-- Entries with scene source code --
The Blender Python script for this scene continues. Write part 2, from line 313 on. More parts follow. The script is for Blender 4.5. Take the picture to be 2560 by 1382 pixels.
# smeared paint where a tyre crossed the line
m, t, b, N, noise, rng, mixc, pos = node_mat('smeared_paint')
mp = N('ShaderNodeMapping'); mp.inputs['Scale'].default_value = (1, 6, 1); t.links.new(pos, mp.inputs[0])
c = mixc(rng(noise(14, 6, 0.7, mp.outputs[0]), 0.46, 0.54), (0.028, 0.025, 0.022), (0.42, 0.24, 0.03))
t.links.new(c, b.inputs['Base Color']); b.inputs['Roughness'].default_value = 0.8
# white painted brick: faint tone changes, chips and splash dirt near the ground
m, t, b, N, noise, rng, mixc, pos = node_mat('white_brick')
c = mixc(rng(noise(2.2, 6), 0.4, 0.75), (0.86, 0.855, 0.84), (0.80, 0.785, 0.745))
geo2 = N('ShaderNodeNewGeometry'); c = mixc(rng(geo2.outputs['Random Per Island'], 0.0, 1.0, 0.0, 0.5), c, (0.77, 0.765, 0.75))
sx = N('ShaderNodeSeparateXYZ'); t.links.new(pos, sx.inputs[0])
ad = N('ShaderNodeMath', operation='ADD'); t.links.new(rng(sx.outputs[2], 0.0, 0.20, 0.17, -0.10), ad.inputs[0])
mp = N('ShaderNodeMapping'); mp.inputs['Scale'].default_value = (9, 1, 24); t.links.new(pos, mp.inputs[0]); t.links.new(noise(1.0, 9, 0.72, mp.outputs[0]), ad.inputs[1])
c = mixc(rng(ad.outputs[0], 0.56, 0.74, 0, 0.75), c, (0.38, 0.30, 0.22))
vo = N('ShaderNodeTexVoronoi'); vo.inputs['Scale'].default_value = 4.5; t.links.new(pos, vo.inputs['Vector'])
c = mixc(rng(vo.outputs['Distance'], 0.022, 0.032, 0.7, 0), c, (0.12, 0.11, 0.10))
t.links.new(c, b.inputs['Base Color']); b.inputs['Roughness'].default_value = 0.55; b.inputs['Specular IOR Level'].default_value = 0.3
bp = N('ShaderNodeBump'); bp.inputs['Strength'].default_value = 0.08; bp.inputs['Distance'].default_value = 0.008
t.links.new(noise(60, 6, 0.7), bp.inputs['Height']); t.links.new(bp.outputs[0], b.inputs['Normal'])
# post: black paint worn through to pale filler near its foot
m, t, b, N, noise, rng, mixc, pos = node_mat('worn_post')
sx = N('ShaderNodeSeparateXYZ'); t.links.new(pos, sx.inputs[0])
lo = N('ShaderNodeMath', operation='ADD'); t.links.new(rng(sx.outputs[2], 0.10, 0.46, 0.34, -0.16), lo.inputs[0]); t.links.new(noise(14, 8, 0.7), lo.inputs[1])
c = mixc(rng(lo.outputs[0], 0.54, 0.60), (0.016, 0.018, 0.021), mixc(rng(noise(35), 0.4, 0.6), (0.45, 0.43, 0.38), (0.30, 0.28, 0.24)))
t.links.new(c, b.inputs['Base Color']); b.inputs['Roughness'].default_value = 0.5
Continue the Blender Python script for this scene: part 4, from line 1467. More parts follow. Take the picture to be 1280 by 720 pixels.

-- REQUIRED TASK --
Retype each record exactly, leaving nothing out.

-- ANSWER TO THE TASK --
The Blender Python script for this scene continues. Write part 2, from line 313 on. More parts follow. The script is for Blender 4.5. Take the picture to be 2560 by 1382 pixels.
# smeared paint where a tyre crossed the line
m, t, b, N, noise, rng, mixc, pos = node_mat('smeared_paint')
mp = N('ShaderNodeMapping'); mp.inputs['Scale'].default_value = (1, 6, 1); t.links.new(pos, mp.inputs[0])
c = mixc(rng(noise(14, 6, 0.7, mp.outputs[0]), 0.46, 0.54), (0.028, 0.025, 0.022), (0.42, 0.24, 0.03))
t.links.new(c, b.inputs['Base Color']); b.inputs['Roughness'].default_value = 0.8
# white painted brick: faint tone changes, chips and splash dirt near the ground
m, t, b, N, noise, rng, mixc, pos = node_mat('white_brick')
c = mixc(rng(noise(2.2, 6), 0.4, 0.75), (0.86, 0.855, 0.84), (0.80, 0.785, 0.745))
geo2 = N('ShaderNodeNewGeometry'); c = mixc(rng(geo2.outputs['Random Per Island'], 0.0, 1.0, 0.0, 0.5), c, (0.77, 0.765, 0.75))
sx = N('ShaderNodeSeparateXYZ'); t.links.new(pos, sx.inputs[0])
ad = N('ShaderNodeMath', operation='ADD'); t.links.new(rng(sx.outputs[2], 0.0, 0.20, 0.17, -0.10), ad.inputs[0])
mp = N('ShaderNodeMapping'); mp.inputs['Scale'].default_value = (9, 1, 24); t.links.new(pos, mp.inputs[0]); t.links.new(noise(1.0, 9, 0.72, mp.outputs[0]), ad.inputs[1])
c = mixc(rng(ad.outputs[0], 0.56, 0.74, 0, 0.75), c, (0.38, 0.30, 0.22))
vo = N('ShaderNodeTexVoronoi'); vo.inputs['Scale'].default_value = 4.5; t.links.new(pos, vo.inputs['Vector'])
c = mixc(rng(vo.outputs['Distance'], 0.022, 0.032, 0.7, 0), c, (0.12, 0.11, 0.10))
t.links.new(c, b.inputs['Base Color']); b.inputs['Roughness'].default_value = 0.55; b.inputs['Specular IOR Level'].default_value = 0.3
bp = N('ShaderNodeBump'); bp.inputs['Strength'].default_value = 0.08; bp.inputs['Distance'].default_value = 0.008
t.links.new(noise(60, 6, 0.7), bp.inputs['Height']); t.links.new(bp.outputs[0], b.inputs['Normal'])
# post: black paint worn through to pale filler near its foot
m, t, b, N, noise, rng, mixc, pos = node_mat('worn_post')
sx = N('ShaderNodeSeparateXYZ'); t.links.new(pos, sx.inputs[0])
lo = N('ShaderNodeMath', operation='ADD'); t.links.new(rng(sx.outputs[2], 0.10, 0.46, 0.34, -0.16), lo.inputs[0]); t.links.new(noise(14, 8, 0.7), lo.inputs[1])
c = mixc(rng(lo.outputs[0], 0.54, 0.60), (0.016, 0.018, 0.021), mixc(rng(noise(35), 0.4, 0.6), (0.45, 0.43, 0.38), (0.30, 0.28, 0.24)))
t.links.new(c, b.inputs['Base Color']); b.inputs['Roughness'].default_value = 0.5
Continue the Blender Python script for this scene: part 4, from line 1467. More parts follow. Take the picture to be 1280 by 720 pixels.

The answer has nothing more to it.